NEO's are of particular interest to astronomers because of the possibility of collision with Earth.  Several professional observatories are funded specifically to discover and track these objects.  Amateur astronomers have a difficult time finding NEO's because they move so quickly, and are often lost before their orbits are determined.  They can become unrecoverable within just a day or two after discovery.
Neo This is a composite of the 6 images that revealed 2001 MK3.  The images are overlaid in alignment with the fixed stars.  A typical MBO would appear as a pair of dots.  This fast-mover actually shows up as a triplet within each ellipse.  Also, an MBO would have moved only halfway from ellipse #1 to ellipse #2 within the elapsed hour.
That evening, we took 3 exposures near the ecliptic at the opposition point.  About an hour later we re-imaged the same area. The next day, we digitally processed the images and "stacked" them.  To our surprise, 2 small groups of 3 dots appeared.  We had spotted an object so close to Earth that it was moving noticeably within just one (1) minute!

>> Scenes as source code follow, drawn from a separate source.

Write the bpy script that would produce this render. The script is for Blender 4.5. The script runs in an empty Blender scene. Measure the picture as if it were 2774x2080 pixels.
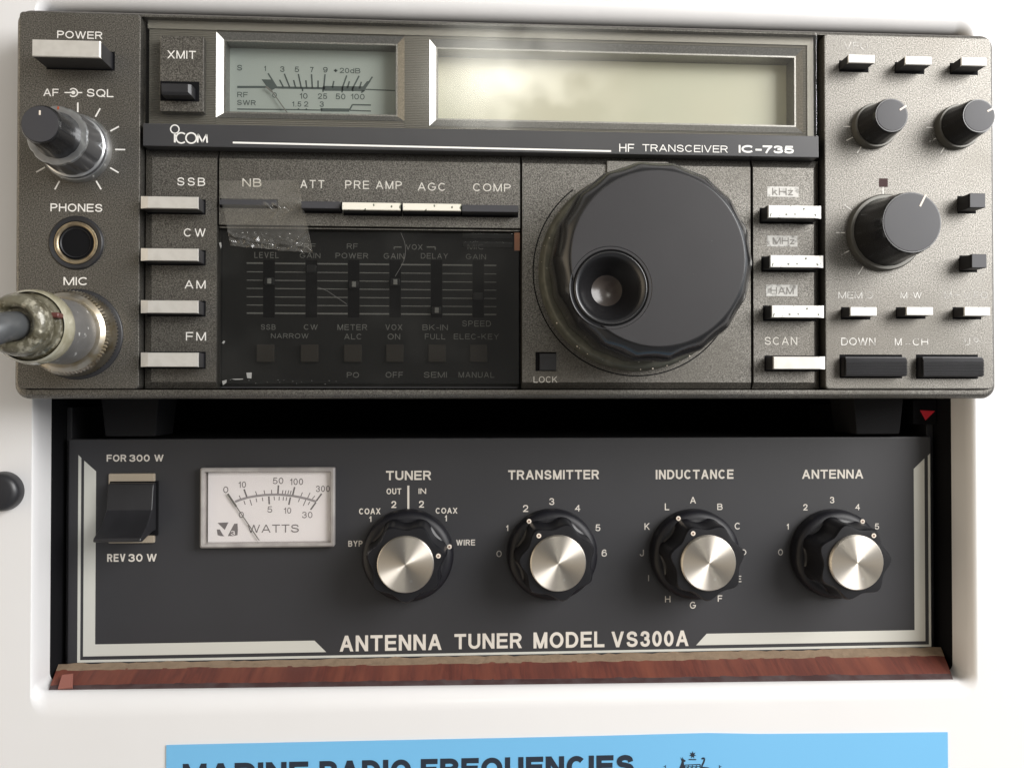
import bpy, bmesh, math, random
from mathutils import Vector, Euler
random.seed(7)
S = bpy.context.scene
COL = S.collection
rad = math.radians

# ------------------------------------------------------------------ camera, world, lamps, exposure
# panel frame in millimetres: u right, v up, w out of the wall towards the viewer -> world (u, -w, v) / 1000
F = 1993.5; CX, CY = 1106.0, 829.3           # focal length and principal point of the photo (2212 px wide)
CAM_D = 224.0
YAW, PITCH = math.atan(133/1993.5), math.atan(26/1993.5)
def W(u, v, w): return Vector((u/1000, -w/1000, v/1000))
cam = bpy.data.cameras.new('camera'); cam_o = bpy.data.objects.new('camera', cam); COL.objects.link(cam_o)
cam_o.location = W(0, 0, CAM_D)
cam_o.rotation_euler = (math.pi/2 + PITCH, 0, -YAW)
cam.sensor_width = 36; cam.lens = 36*F/2212; cam.clip_start = .01; cam.clip_end = 20
S.camera = cam_o
S.view_settings.view_transform = 'Standard'; S.view_settings.look = 'None'
S.view_settings.exposure = 0; S.view_settings.gamma = 1

wd = bpy.data.worlds.new('World'); S.world = wd; wd.use_nodes = True
nt = wd.node_tree; nt.nodes.clear()
def wn(t, **k):
    n = nt.nodes.new(t)
    for a, b in k.items(): setattr(n, a, b)
    return n
wo = wn('ShaderNodeOutputWorld'); bg = wn('ShaderNodeBackground'); nt.links.new(bg.outputs[0], wo.inputs[0])
tc = wn('ShaderNodeTexCoord')
acc = None
def lobe(d, p, col, k, mask=None):
    """a soft bright patch of the cabin around direction d (u, v, w)"""
    global acc
    dv = Vector((d[0], -d[2], d[1])).normalized()
    dt = wn('ShaderNodeVectorMath', operation='DOT_PRODUCT'); nt.links.new(tc.outputs['Generated'], dt.inputs[0]); dt.inputs[1].default_value = dv
    mx = wn('ShaderNodeMath', operation='MAXIMUM'); nt.links.new(dt.outputs['Value'], mx.inputs[0]); mx.inputs[1].default_value = 0
    pw = wn('ShaderNodeMath', operation='POWER'); nt.links.new(mx.outputs[0], pw.inputs[0]); pw.inputs[1].default_value = p
    if mask:
        mm = wn('ShaderNodeMath', operation='MULTIPLY'); nt.links.new(pw.outputs[0], mm.inputs[0]); nt.links.new(mask.outputs[0], mm.inputs[1]); pw = mm
    sc = wn('ShaderNodeVectorMath', operation='SCALE'); sc.inputs[0].default_value = [c*k for c in col]; nt.links.new(pw.outputs[0], sc.inputs['Scale'])
    ad = wn('ShaderNodeVectorMath', operation='ADD'); nt.links.new(sc.outputs[0], ad.inputs[0])
    if acc is None: ad.inputs[1].default_value = (.084, .083, .082)
    else: nt.links.new(acc.outputs[0], ad.inputs[1])
    acc = ad
lobe((.75, .35, .7), 5, (1, .985, .97), .75)      # bright side of the cabin
lobe((1, .25, .22), 16, (.84, .92, 1), 2.2)         # daylight from the hatch at the side
lobe((-.97, -.05, .2), 5, (1, .84, .62), 2.2)      # warm fill light added from the left to lift the shaded white
lobe((0, .95, .25), 3, (1, .98, .95), .25)  # pale ceiling
lobe((0, -.95, .3), 3, (.94, .96, 1), .26)        # cool pale patch from below
nz = wn('ShaderNodeTexNoise'); nz.inputs['Scale'].default_value = 16; nz.inputs['Detail'].default_value = 3; nt.links.new(tc.outputs['Generated'], nz.inputs['Vector'])
nr = wn('ShaderNodeMapRange'); nr.inputs[1].default_value = .42; nr.inputs[2].default_value = .56; nr.inputs[3].default_value = .12; nt.links.new(nz.outputs[0], nr.inputs[0])
lobe((8, 78, 224), 1200, (1, .98, .88), 15)       # glints of the hatch seen in the window
lobe((20, 75, 224), 420, (1, .97, .87), 9, nr)
lobe((1, .5, .95), 6, (1, .93, .8), .5)
nt.links.new(acc.outputs[0], bg.inputs['Color']); bg.inputs['Strength'].default_value = 1.0

def area(name, loc, target, size, power, col):
    l = bpy.data.lights.new(name, 'AREA'); l.shape = 'RECTANGLE'; l.size, l.size_y = size; l.energy = power; l.color = col
    o = bpy.data.objects.new(name, l); COL.objects.link(o); o.location = W(*loc)
    o.rotation_euler = (W(*target) - W(*loc)).to_track_quat('-Z', 'Y').to_euler()
area('window_light', (480, 235, 400), (40, 0, 0), (.38, .38), 5.8, (1, .985, .975))

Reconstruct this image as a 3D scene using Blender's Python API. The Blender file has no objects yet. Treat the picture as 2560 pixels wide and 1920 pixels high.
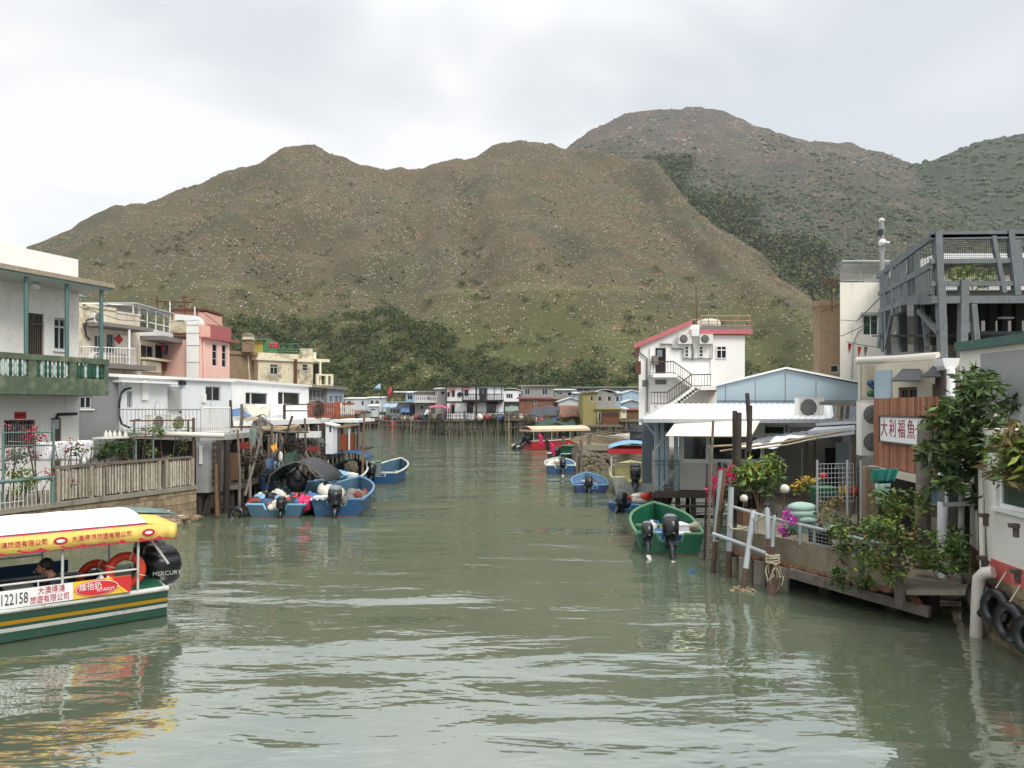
import bpy, math, random
import numpy as np
from mathutils import Vector, Matrix, noise as mnoise
R = math.radians
scene = bpy.context.scene
col = scene.collection
# ---------------------------------------------------------------- camera
F, H, HY, CX = 1850.0, 3.7, 1020.0, 1280.0      # focal length (pixels of a 2560 wide frame), eye height, horizon row
cam_d = bpy.data.cameras.new('camera'); cam = bpy.data.objects.new('camera', cam_d); col.objects.link(cam)
cam.location = (0, 0, H); cam.rotation_euler = (R(90), 0, 0)
cam_d.sensor_width = 36; cam_d.lens = 36 * F / 2560; cam_d.shift_y = (HY - 960) / 2560
cam_d.clip_start = .1; cam_d.clip_end = 6000
scene.camera = cam
scene.view_settings.view_transform = 'Standard'; scene.view_settings.look = 'None'
scene.view_settings.exposure = 0.3; scene.view_settings.gamma = 1
scene.cycles.max_bounces = 6; scene.cycles.transparent_max_bounces = 8
scene.cycles.caustics_reflective = False; scene.cycles.caustics_refractive = False
# ---------------------------------------------------------------- sky (overcast) and sun
SUN_EL, SUN_AZ = R(46), R(142)                  # behind the camera, to the right
w = bpy.data.worlds.new('World'); scene.world = w; w.use_nodes = True
nt = w.node_tree; N, L = nt.nodes, nt.links; N.clear()
def nd(t, **k):
    n = N.new(t)
    for a, b in k.items(): setattr(n, a, b)
    return n
sky = nd('ShaderNodeTexSky', sky_type='NISHITA'); sky.sun_disc = False
sky.sun_elevation = SUN_EL; sky.sun_rotation = SUN_AZ
tc = nd('ShaderNodeTexCoord'); mp = nd('ShaderNodeMapping'); mp.inputs['Scale'].default_value = (1.5, 1.3, 2.6); mp.inputs['Location'].default_value = (.55, .2, .3)
L.new(tc.outputs['Generated'], mp.inputs['Vector'])
nz = nd('ShaderNodeTexNoise'); nz.inputs['Scale'].default_value = 1.5; nz.inputs['Detail'].default_value = 3
nz.inputs['Roughness'].default_value = .5; nz.inputs['Distortion'].default_value = .6
L.new(mp.outputs[0], nz.inputs['Vector'])
cr = nd('ShaderNodeValToRGB'); e = cr.color_ramp.elements
e[0].position = .39; e[0].color = (6.0, 6.4, 6.85, 1); e[1].position = .6; e[1].color = (8.3, 8.35, 8.4, 1)
L.new(nz.outputs['Fac'], cr.inputs[0])
sx = nd('ShaderNodeSeparateXYZ'); L.new(tc.outputs['Generated'], sx.inputs[0])
zr = nd('ShaderNodeMapRange'); zr.inputs[1].default_value = .02; zr.inputs[2].default_value = .40
zr.inputs[3].default_value = 1.12; zr.inputs[4].default_value = .99; L.new(sx.outputs[2], zr.inputs[0])
zt = nd('ShaderNodeMapRange'); zt.inputs[1].default_value = .45; zt.inputs[2].default_value = 1.0
zt.inputs[3].default_value = 1.0; zt.inputs[4].default_value = 2.5; L.new(sx.outputs[2], zt.inputs[0])
mm = nd('ShaderNodeMath', operation='MULTIPLY'); L.new(zr.outputs[0], mm.inputs[0]); L.new(zt.outputs[0], mm.inputs[1])
sc_ = nd('ShaderNodeVectorMath', operation='SCALE'); L.new(cr.outputs[0], sc_.inputs[0]); L.new(mm.outputs[0], sc_.inputs['Scale'])
mx = nd('ShaderNodeMix', data_type='RGBA'); mx.inputs[0].default_value = .97
L.new(sky.outputs[0], mx.inputs[6]); L.new(sc_.outputs[0], mx.inputs[7])
bg = nd('ShaderNodeBackground'); bg.inputs['Strength'].default_value = .1
L.new(mx.outputs[2], bg.inputs['Color'])
wo = nd('ShaderNodeOutputWorld'); L.new(bg.outputs[0], wo.inputs[0])
sd = bpy.data.lights.new('sun', 'SUN'); sd.energy = 2.0; sd.angle = R(25); sd.color = (1, .95, .87)
sun = bpy.data.objects.new('sun', sd); col.objects.link(sun)
_d = Vector((math.sin(SUN_AZ) * math.cos(SUN_EL), math.cos(SUN_AZ) * math.cos(SUN_EL), math.sin(SUN_EL)))
sun.rotation_euler = _d.to_track_quat('Z', 'Y').to_euler()

# ---------------------------------------------------------------- helpers
rnd = random.Random(7)
def lin(c):
    return tuple(((x / 255) / 12.92 if x / 255 <= .04045 else (((x / 255) + .055) / 1.055) ** 2.4) for x in c)
def xat(px, Y): return (px - CX) / F * Y
def zat(py, Y): return H + (HY - py) / F * Y
def P(px, py, Y): return Vector((xat(px, Y), Y, zat(py, Y)))
def G(px, py, z=0.0):
    Y = (H - z) * F / (py - HY); return Vector((xat(px, Y), Y, z))
MATS = {}
def M(name, rgb, rough=.75, var=.18, scale=2.5, bump=.0, metal=0, dirt=None, damt=.5, dscale=1.2, streak=False, bscale=30, coord='pos', spec=.5, brick=None, wave=None, trans=0):
    """procedural surface: a base colour with broken tone, optional dirt patches or rain streaks, bump"""
    m = bpy.data.materials.new(name); m.use_nodes = True
    nt = m.node_tree; N, L = nt.nodes, nt.links
    b = N['Principled BSDF']; b.inputs['Roughness'].default_value = rough; b.inputs['Metallic'].default_value = metal
    b.inputs['Specular IOR Level'].default_value = spec
    c = lin(rgb)
    g = N.new('ShaderNodeNewGeometry'); t = N.new('ShaderNodeTexCoord')
    src = g.outputs['Position'] if coord == 'pos' else t.outputs['Object']
    n1 = N.new('ShaderNodeTexNoise'); n1.inputs['Scale'].default_value = scale; n1.inputs['Detail'].default_value = 6; n1.inputs['Roughness'].default_value = .65
    L.new(src, n1.inputs['Vector'])
    mr = N.new('ShaderNodeMapRange'); mr.inputs[1].default_value = .3; mr.inputs[2].default_value = .7
    mr.inputs[3].default_value = 1 - var; mr.inputs[4].default_value = 1 + var * .6
    L.new(n1.outputs['Fac'], mr.inputs[0])
    vm = N.new('ShaderNodeVectorMath'); vm.operation = 'SCALE'; vm.inputs[0].default_value = c; L.new(mr.outputs[0], vm.inputs['Scale'])
    out = vm.outputs[0]
    if brick:
        bk = N.new('ShaderNodeTexBrick'); bw, bh, mort, mc = brick
        bk.inputs['Scale'].default_value = 1; bk.inputs['Brick Width'].default_value = bw; bk.inputs['Row Height'].default_value = bh
        bk.inputs['Mortar Size'].default_value = mort; bk.inputs['Color1'].default_value = (1, 1, 1, 1); bk.inputs['Color2'].default_value = (.62, .6, .58, 1)
        bk.inputs['Mortar'].default_value = (*mc, 1)
        s2 = N.new('ShaderNodeSeparateXYZ'); L.new(src, s2.inputs[0]); cb = N.new('ShaderNodeCombineXYZ')
        ad = N.new('ShaderNodeMath'); L.new(s2.outputs[0], ad.inputs[0]); L.new(s2.outputs[1], ad.inputs[1])
        L.new(ad.outputs[0], cb.inputs[0]); L.new(s2.outputs[2], cb.inputs[1])
        nn = N.new('ShaderNodeTexNoise'); nn.inputs['Scale'].default_value = 2; L.new(src, nn.inputs['Vector'])
        va = N.new('ShaderNodeVectorMath'); va.operation = 'MULTIPLY_ADD'; va.inputs[1].default_value = (.3, .22, 0); L.new(nn.outputs['Color'], va.inputs[0]); L.new(cb.outputs[0], va.inputs[2])
        L.new(va.outputs[0], bk.inputs['Vector'])
        mu = N.new('ShaderNodeMix'); mu.data_type = 'RGBA'; mu.blend_type = 'MULTIPLY'; mu.inputs[0].default_value = 1
        L.new(out, mu.inputs[6]); L.new(bk.outputs[0], mu.inputs[7]); out = mu.outputs[2]
    if dirt:
        mp = N.new('ShaderNodeMapping'); mp.inputs['Scale'].default_value = (1, 1, .12 if streak else 1); L.new(src, mp.inputs[0])
        n2 = N.new('ShaderNodeTexNoise'); n2.inputs['Scale'].default_value = dscale * (3 if streak else 1); n2.inputs['Detail'].default_value = 8; n2.inputs['Roughness'].default_value = .7
        L.new(mp.outputs[0], n2.inputs['Vector'])
        r2 = N.new('ShaderNodeMapRange'); r2.inputs[1].default_value = .72 - .45 * damt; r2.inputs[2].default_value = .86 - .4 * damt
        r2.inputs[3].default_value = 0; r2.inputs[4].default_value = .85
        L.new(n2.outputs['Fac'], r2.inputs[0])
        mi = N.new('ShaderNodeMix'); mi.data_type = 'RGBA'; mi.inputs[7].default_value = (*lin(dirt), 1)
        L.new(r2.outputs[0], mi.inputs[0]); L.new(out, mi.inputs[6]); out = mi.outputs[2]
    L.new(out, b.inputs['Base Color'])
    if bump:
        n3 = N.new('ShaderNodeTexNoise'); n3.inputs['Scale'].default_value = bscale; n3.inputs['Detail'].default_value = 4; L.new(src, n3.inputs['Vector'])
        bp = N.new('ShaderNodeBump'); bp.inputs['Strength'].default_value = bump; bp.inputs['Distance'].default_value = .03
        L.new(n3.outputs['Fac'], bp.inputs['Height']); L.new(bp.outputs[0], b.inputs['Normal'])
    if trans:
        b.inputs['Transmission Weight'].default_value = trans
    MATS[name] = m
    return m

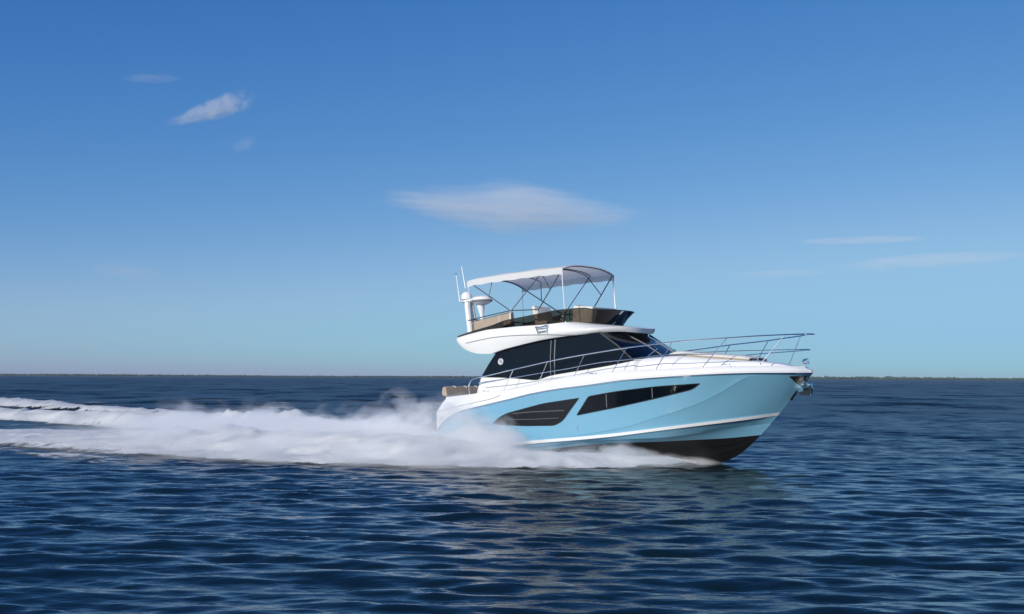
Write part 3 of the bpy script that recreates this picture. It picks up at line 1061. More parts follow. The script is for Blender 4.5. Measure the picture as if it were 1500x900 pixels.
# bow roller bracket: cheeks, and flat dark plates painting the recess shade under the tip
recess_shade_px = [(1155.5, 551.2), (1172, 550.6), (1186, 550.2), (1183, 556), (1178, 562), (1171.5, 564.5), (1165, 560)]
on_hull('bow_recess_shade', recess_shade_px, M['dark'], hull, hull_bvh, 0.012)
q = MB()
a, b_ = onY(1170, 566, 0), onY(1157.5, 586, 0)
for s in (1, -1):
    q.tube([a + [0.02, s * 0.03, 0], b_ + [0.02, s * 0.03, 0]], 0.035, 6)
q.build('stem_guard', M['dark'], hull)
q = MB()
c0 = onY(1173, 560, 0)
q.lathe([(.02, -.07), (.06, -.07), (.035, 0), (.06, .07), (.02, .07)], tuple(c0), (0, 1, 0), 14)
for s in (1, -1):
    q.loft([[c0 + [-.14, s * .085, .06], c0 + [.12, s * .085, .06]], [c0 + [-.1, s * .085, -.09], c0 + [.08, s * .085, -.09]]])
q.build('anchor_roller', M['steel'], deck, solid=0.008)

# the anchor stowed in the roller: shank, crown and two curved flukes
an = bpy.data.objects.new('anchor', None)
C.objects.link(an)
an.matrix_world = bm4 @ Matrix.Translation(Vector(c0))
tag(an, 'polished stainless plough anchor hanging from the roller under the bow tip', 'anchor')
loc = lambda u, v, y=0.0: onY(u, v, y) - c0
sh_ = MB().tube([loc(1165, 577) + [0, 0, 0], loc(1170, 569), loc(1175, 563.5), loc(1182, 563)], [0.02, 0.03, 0.03, 0.035], 8)
sh_.build('shank', M['steel'], an)
for s in (1, -1):
    fl_ = MB()
    fl_.loft([[loc(1172, 568) + [0, s * .02, 0], loc(1188, 564.5) + [0, s * .05, 0]], [loc(1171, 575) + [0, s * .14, 0], loc(1189.5, 571) + [0, s * .16, 0]], [loc(1176, 579.5) + [0, s * .12, 0], loc(1187, 580) + [0, s * .10, 0]]])
    fl_.build('fluke', M['steel'], an, solid=0.016)
cr = MB().tube([loc(1188, 564) + [0, -.06, 0], loc(1190, 571), loc(1187.5, 580) + [0, .03, 0]], [0.04, 0.035, 0.03], 8)
cr.tube([loc(1188, 564) + [0, -.16, 0], loc(1188, 564) + [0, .16, 0]], 0.03, 8)
cr.build('crown', M['steel'], an)

# ------------------------------------------------------------------ stern bench in the cockpit
p0 = onY(648, 566.5, -1.6); p1_ = onY(648, 581, -1.6)
sb = MB()
zt = p0[2]; zl = p1_[2]; X0 = p0[0] + 0.08
prof = [(0.12, zl), (-0.02, zl), (-0.07, zl + 0.08), (-0.03, zt - 0.06), (0.03, zt), (0.12, zt - 0.01), (0.16, zt - 0.06), (0.20, zl)]
rows = []
for f in np.linspace(0, 1, 16):
    y = -1.66 + 3.32 * f
    e = 0.9 if f in (0, 1) else 1.0
    rows.append([(X0 + a * e, y, (zl + zt) / 2 + (z - (zl + zt) / 2) * e) for a, z in prof])
sb.loft(rows, close=True)
n8 = len(prof)
sb.f.append(tuple(range(n8))[::-1]); sb.f.append(tuple(range(15 * n8, 16 * n8)))
bench = sb.build('stern_bench', M['tan'], boat, angle=50)
for y in (-1.15, -0.55, 0.05, 0.65, 1.2):
    MB().tube([(X0 + a * 1.04 - 0.004, y, z) for a, z in prof[1:7]], 0.018, 6).build('bench_strap', M['cream'], bench)
for y in (-1.5, -0.6, 0.6, 1.5):
    MB().box((X0 + 0.06, y, zl - 0.22), (0.07, 0.10, 0.5), (0, 0, 0), 0.01).build('bench_support', M['white'], bench)
# swim platform
sp = MB()
sp.box((-0.55, 0, 0.62), (1.25, 3.7, 0.14), (0, 0, 0), 0.05, 3)
for y in (-1.5, 1.5):
    sp.box((-0.1, y, 0.85), (0.6, 0.4, 0.45), (0, -0.5, 0), 0.08, 3)
plat = sp.build('swim_platform', M['white'], boat)

#SEA#
# ------------------------------------------------------------------ sea state
class Noise2:
    def __init__(s, seed):
        s.t = np.random.default_rng(seed).random((256, 256))

    def __call__(s, x, y):
        xi, yi = np.floor(x).astype(int), np.floor(y).astype(int)
        fx, fy = x - xi, y - yi
        fx, fy = fx * fx * (3 - 2 * fx), fy * fy * (3 - 2 * fy)
        a, b = s.t[yi & 255, xi & 255], s.t[yi & 255, (xi + 1) & 255]
        c, d = s.t[(yi + 1) & 255, xi & 255], s.t[(yi + 1) & 255, (xi + 1) & 255]
        return (a * (1 - fx) + b * fx) * (1 - fy) + (c * (1 - fx) + d * fx) * fy

    def fbm(s, x, y, o=4):
        v, a, n = 0, 0.5, 0
        for i in range(o):
            v = v + a * s(x * 2 ** i + 17.3 * i, y * 2 ** i + 9.1 * i); n += a; a *= 0.5
        return v / n


NZ = [Noise2(k) for k in range(8)]
NWAVE = 130
lam = np.exp(rng.uniform(math.log(0.32), math.log(2.8), NWAVE))
ang = rng.normal(R(-95), R(19), NWAVE)
pha = rng.uniform(0, 2 * math.pi, NWAVE)
slope = 0.20 * np.where(lam > 1.0, (1.0 / lam) ** 0.8, 1.0) * np.where(lam < 0.5, 0.85, 1.0) / math.sqrt(NWAVE / 2)
ampw = slope * lam / (2 * math.pi)


def waves(x, y, spacing):
    """height of the chop; waves too short for the local mesh spacing fade out"""
    z = np.zeros_like(x)
    gust = 0.85 + 0.3 * NZ[7].fbm(x / 14, y / 9, 3)
    for l_, a_, A, p_ in zip(lam, ang, ampw, pha):
        k = 2 * math.pi / l_
        wgt = np.clip((l_ / spacing - 2.2) / 2.0, 0, 1)
        if not wgt.any():
            continue
        th = k * (x * math.cos(a_) + y * math.sin(a_)) + p_
        z += wgt * A * (np.sin(th) - 0.12 * np.cos(2 * th))
    return z * gust


# the wake in plan: spray stations (x, centre y, half width, height, thickness)
WK = np.array([
    (6.9, 36.6, .15, .03, 0.2), (6.2, 36.45, .35, .14, .7), (5, 36.25, .75, .34, 1.0), (3, 36.0, 1.35, .52, 1.0), (0.8, 36.3, 1.95, .64, 1.0),
    (-0.4, 36.8, 2.4, 1.25, .8), (-1.2, 37.2, 2.8, 1.4, .9), (-2.2, 37.9, 3.5, 1.3, 1.0), (-3.6, 39.2, 4.5, 1.34, 1.0), (-6, 40.9, 5.4, 1.10, 1.0),
    (-9, 42.7, 6.0, 1.08, .6), (-12, 45.4, 6.8, 1.12, .30), (-15, 47.6, 7.4, 1.0, .09), (-18, 50.0, 8.0, .75, .015), (-22, 54, 8.5, .55, .0), (-30, 60, 9, .4, .0)])
WK = WK[::-1]


def wk(x, k):
    return np.interp(x, WK[:, 0], WK[:, k])


RIDGES = [  # world polylines of the breaking crests left behind: (x, y, half width, height)
    [(5.5, 36.3, .4, .1), (2, 36.0, 1.0, .2), (-3, 36.9, 1.6, .3), (-9, 41.2, 2.6, .34), (-14, 44.3, 3.0, .2), (-19, 46.4, 3.6, .13), (-26, 51, 4.0, .10), (-40, 61, 5.0, .1)],
    [(-1.6, 42.9, 1.0, .4), (-8, 47.6, 2.0, .75), (-14, 54, 2.2, .85), (-22, 64, 1.8, .62), (-30, 72, 1.7, .48), (-46, 87, 2.2, .4), (-70, 108, 3, .3)],
    [(1.5, 46, .5, .2), (-8, 58, 1.2, .25), (-29.5, 85, 1.6, .35), (-46, 106, 2.4, .45), (-60, 124, 2.6, .3)],
]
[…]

We immediately turned in our sighting of this 18.2 mV object to the MPC and soon found that we had recovered 2001 MK3, an NEO that had been discovered and tracked for 9 days at the end of June, 2001.  In the 3 weeks before we spotted it, the NEO had deviated 200 arcseconds from it expected position.  Our recovery improved its orbit, allowing other observations to be linked.  The object was then found in old data back to 1955!

This 4 km object, which is now numbered, is a Mars-crosser because it varies 1.256 AU to 2.083 AU from the Sun.  With a 2.16-year orbital period, it makes almost exactly 6 revolutions every 13 years.  When it reaches opposition near July 2 of any given year, it is near aphelion and reaches only magnitude 19.  However, favorable (perihelic) oppositions occur in early January, when the object may brighten to magnitude 14, as at the 1955 sighting.  Its oppositions usually occur in star-crowded Milky Way fields.

Its orbit is inclined a steep 29.6 degrees, which has probably kept it from discovery for so long.